4 – Digital and Analogue Exclusion
My aim to minimise tech distractions has made me increasingly aware of how much work is now involved in maintaining good ‘tech hygiene’. It is far easier to accept all updates, terms and conditions, offers to be kept-up-to-date, options to back up everything to the cloud, than it is to question what is and isn’t needed. Taking control of all your tech takes an increasing amount of specialist knowledge, and so more and more people are becoming excluded from the possibility of being less digitally-dependent.
On the flip side, I’m also very aware that while I experiment with experiencing a less digitally-dependent lifestyle, there are people for whom this is no experiment – a lack of access to digital connectivity, whatever the reason, is a very real barrier to participation in all sorts of aspects of society (look no further than inequality of access to online teaching tools during lockdown homeschooling).
5 – In-real-life human connection
Two motivations come from the clowning training I’ve attended. The first is in-real-life human connection. In physical theatre, the clown thrives on a connection with people. Clowning training often works on discovering connection. It is an invitation to become curious about people, about seeing them as human beings with hopes and fears, with things that they are happy about, and things that make them sad.
It makes me want to seek out encounters with other human beings rather than computers. It tunes me in to when an opportunity for connection is taken away.
6 – Having everything you need
The second motivation from clowning training is about how you encounter the unexpected. In physical theatre, the clown is expected to come on to the stage with nothing, and work with what they encounter through interaction with the audience. It is working with vulnerability – emotions, uncertainty and risk of failure – to create something rich and powerful.
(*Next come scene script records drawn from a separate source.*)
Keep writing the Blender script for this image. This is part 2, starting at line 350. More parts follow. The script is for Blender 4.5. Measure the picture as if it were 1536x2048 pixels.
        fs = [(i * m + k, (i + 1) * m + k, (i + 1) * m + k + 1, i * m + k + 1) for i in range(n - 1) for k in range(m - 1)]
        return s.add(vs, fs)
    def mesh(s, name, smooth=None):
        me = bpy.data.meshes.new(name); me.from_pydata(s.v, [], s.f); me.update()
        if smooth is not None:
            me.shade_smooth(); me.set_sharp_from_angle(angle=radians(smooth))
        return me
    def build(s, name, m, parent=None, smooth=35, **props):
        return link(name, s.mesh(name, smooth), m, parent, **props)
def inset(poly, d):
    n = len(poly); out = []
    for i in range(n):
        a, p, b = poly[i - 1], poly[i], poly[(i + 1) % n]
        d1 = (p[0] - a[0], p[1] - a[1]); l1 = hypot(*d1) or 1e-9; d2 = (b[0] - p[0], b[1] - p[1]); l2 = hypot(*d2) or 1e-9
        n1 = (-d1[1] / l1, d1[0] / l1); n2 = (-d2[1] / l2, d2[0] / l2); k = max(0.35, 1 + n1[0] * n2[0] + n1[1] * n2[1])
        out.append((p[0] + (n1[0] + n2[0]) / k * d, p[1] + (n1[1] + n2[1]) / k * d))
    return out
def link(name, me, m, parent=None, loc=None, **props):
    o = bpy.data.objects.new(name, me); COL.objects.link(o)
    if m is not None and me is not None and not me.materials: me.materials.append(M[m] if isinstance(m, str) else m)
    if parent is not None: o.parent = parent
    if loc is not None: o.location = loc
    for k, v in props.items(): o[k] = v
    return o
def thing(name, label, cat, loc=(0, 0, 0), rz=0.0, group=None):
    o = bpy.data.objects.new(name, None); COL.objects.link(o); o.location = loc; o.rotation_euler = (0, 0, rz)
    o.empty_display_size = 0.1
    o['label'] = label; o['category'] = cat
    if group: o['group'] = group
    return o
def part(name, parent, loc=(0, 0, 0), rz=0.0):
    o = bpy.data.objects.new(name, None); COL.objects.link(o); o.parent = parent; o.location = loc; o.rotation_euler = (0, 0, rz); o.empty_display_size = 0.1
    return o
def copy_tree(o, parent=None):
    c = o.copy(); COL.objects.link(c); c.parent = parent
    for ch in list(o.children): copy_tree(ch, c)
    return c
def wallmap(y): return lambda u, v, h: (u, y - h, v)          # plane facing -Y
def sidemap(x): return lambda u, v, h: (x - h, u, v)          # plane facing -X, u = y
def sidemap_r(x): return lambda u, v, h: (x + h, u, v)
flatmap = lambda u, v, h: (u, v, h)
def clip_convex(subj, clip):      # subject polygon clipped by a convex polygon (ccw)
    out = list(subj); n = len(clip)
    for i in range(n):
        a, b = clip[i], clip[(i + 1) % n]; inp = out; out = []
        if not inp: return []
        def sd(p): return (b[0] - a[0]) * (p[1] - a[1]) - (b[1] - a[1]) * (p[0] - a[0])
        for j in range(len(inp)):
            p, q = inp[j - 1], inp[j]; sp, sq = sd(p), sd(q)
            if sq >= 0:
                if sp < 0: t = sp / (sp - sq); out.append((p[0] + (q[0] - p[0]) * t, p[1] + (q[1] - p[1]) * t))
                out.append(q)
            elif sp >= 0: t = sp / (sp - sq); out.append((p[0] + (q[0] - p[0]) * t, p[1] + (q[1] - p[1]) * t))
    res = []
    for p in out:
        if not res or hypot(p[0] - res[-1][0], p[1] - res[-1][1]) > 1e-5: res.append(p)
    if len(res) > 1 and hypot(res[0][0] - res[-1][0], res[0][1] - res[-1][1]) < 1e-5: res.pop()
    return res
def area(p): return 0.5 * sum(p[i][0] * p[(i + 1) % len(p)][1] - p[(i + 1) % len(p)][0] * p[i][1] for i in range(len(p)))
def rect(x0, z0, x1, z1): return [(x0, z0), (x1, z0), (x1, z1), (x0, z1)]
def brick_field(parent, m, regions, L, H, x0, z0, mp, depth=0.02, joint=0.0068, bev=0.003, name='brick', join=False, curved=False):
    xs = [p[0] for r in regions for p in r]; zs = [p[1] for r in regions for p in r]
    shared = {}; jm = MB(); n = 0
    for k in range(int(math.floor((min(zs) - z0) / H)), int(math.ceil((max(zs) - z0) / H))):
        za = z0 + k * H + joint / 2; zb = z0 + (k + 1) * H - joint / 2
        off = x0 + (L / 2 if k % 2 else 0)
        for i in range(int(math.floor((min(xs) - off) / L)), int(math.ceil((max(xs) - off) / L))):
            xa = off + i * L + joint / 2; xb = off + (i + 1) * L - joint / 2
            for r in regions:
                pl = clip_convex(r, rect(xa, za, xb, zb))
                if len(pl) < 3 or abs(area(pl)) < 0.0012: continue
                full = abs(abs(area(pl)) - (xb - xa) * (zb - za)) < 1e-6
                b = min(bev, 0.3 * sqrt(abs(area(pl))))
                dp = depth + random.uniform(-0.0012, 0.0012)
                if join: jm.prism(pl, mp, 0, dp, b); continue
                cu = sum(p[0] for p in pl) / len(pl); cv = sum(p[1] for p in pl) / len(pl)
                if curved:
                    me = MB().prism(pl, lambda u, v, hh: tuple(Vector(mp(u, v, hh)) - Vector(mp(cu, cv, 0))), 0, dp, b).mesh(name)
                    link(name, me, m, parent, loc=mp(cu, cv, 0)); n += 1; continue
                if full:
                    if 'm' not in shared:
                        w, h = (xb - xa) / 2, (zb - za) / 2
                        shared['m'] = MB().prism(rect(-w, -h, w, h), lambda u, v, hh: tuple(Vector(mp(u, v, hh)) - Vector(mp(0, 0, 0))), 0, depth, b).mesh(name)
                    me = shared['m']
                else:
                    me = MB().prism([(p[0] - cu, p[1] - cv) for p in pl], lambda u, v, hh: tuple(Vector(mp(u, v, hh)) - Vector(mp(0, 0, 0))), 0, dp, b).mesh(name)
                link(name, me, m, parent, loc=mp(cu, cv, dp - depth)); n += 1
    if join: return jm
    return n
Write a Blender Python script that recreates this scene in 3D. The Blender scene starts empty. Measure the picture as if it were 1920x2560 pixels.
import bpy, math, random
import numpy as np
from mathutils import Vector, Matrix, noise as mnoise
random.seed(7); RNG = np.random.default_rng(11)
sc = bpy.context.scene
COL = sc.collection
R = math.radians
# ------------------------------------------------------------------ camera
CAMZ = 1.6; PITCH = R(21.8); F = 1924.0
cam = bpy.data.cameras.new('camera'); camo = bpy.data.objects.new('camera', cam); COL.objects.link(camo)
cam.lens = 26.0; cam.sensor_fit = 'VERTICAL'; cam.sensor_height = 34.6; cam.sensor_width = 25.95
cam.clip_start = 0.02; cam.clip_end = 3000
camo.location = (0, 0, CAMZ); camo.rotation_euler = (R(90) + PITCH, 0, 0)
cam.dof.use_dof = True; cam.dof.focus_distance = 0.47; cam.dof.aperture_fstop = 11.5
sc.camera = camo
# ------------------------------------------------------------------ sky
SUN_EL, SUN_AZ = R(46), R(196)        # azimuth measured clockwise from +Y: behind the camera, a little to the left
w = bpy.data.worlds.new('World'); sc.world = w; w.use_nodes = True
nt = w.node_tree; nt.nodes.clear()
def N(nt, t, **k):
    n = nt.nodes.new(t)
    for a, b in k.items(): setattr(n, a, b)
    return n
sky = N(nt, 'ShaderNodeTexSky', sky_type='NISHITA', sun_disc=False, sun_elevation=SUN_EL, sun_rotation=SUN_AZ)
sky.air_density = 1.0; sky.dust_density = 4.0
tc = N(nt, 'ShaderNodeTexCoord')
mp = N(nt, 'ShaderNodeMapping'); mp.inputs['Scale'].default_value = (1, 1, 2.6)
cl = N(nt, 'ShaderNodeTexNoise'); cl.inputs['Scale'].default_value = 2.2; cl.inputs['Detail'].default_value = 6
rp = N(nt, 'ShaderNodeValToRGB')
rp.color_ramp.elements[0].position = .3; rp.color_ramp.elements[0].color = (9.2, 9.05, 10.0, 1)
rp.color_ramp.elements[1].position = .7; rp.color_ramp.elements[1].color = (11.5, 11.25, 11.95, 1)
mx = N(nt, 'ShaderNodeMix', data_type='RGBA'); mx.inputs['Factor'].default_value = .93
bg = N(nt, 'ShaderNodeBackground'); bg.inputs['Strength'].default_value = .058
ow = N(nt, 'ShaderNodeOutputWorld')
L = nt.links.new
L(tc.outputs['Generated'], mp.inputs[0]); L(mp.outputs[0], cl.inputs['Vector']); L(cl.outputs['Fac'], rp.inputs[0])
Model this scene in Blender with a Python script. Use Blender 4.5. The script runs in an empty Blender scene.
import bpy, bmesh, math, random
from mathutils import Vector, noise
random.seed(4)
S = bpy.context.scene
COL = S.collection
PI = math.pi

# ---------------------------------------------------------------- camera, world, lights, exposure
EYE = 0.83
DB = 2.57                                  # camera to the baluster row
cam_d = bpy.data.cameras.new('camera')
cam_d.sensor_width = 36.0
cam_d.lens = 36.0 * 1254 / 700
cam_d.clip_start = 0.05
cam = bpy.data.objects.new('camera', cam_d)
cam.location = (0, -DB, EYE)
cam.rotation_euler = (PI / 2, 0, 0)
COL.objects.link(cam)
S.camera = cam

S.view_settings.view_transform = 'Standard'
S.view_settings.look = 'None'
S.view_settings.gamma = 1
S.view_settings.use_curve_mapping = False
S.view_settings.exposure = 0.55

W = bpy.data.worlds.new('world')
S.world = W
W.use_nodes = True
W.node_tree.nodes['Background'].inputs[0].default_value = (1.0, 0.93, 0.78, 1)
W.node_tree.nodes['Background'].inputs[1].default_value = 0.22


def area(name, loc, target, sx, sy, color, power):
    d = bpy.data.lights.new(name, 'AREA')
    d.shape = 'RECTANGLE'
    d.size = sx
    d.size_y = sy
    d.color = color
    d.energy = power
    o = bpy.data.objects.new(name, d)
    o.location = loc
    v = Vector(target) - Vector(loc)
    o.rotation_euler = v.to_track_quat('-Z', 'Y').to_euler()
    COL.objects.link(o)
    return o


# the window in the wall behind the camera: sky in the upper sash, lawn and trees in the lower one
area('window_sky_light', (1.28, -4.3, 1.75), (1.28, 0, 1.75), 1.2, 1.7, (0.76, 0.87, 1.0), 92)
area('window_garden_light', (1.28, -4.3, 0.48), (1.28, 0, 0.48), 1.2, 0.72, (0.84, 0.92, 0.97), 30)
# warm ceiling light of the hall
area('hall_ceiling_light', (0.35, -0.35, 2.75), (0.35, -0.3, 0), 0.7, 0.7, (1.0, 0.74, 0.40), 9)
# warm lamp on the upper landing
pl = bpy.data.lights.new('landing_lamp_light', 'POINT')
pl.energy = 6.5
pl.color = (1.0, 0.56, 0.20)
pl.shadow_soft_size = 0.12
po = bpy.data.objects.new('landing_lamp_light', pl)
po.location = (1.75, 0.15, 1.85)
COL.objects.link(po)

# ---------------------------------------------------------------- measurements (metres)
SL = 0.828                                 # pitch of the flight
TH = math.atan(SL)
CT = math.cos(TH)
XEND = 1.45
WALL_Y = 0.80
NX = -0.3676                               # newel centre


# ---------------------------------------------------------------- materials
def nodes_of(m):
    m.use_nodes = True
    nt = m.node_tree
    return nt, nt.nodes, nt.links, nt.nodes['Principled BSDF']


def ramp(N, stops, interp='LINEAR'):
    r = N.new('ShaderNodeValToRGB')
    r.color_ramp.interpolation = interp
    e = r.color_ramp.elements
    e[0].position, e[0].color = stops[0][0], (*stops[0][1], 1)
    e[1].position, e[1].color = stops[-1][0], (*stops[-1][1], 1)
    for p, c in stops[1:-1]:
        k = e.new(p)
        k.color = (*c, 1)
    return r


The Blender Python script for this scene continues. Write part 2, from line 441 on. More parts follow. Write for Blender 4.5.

The training shows you that, yes you might have fears, but you also have everything you need.
In the digitally interconnected age, I think that tools that are positively offered to provide convenience, are actually making us less willing to encounter uncertainty. But this more controlled existence may be dull in comparison to what may happen if we encounter the unknown.
We too have everything we need, to encounter the world, to take risks and create powerful experiences for ourselves by confronting uncertainty. These are skills built into the human operating system – we just need to remember how to use them.
What is the Analogue Skills project?
The Analogue Skills Project is my attempt to gather together and keep safe less digital ways of doing things in case we need them again. My aim is to discover/redicover ways of being, feeling and acting that might serve us better.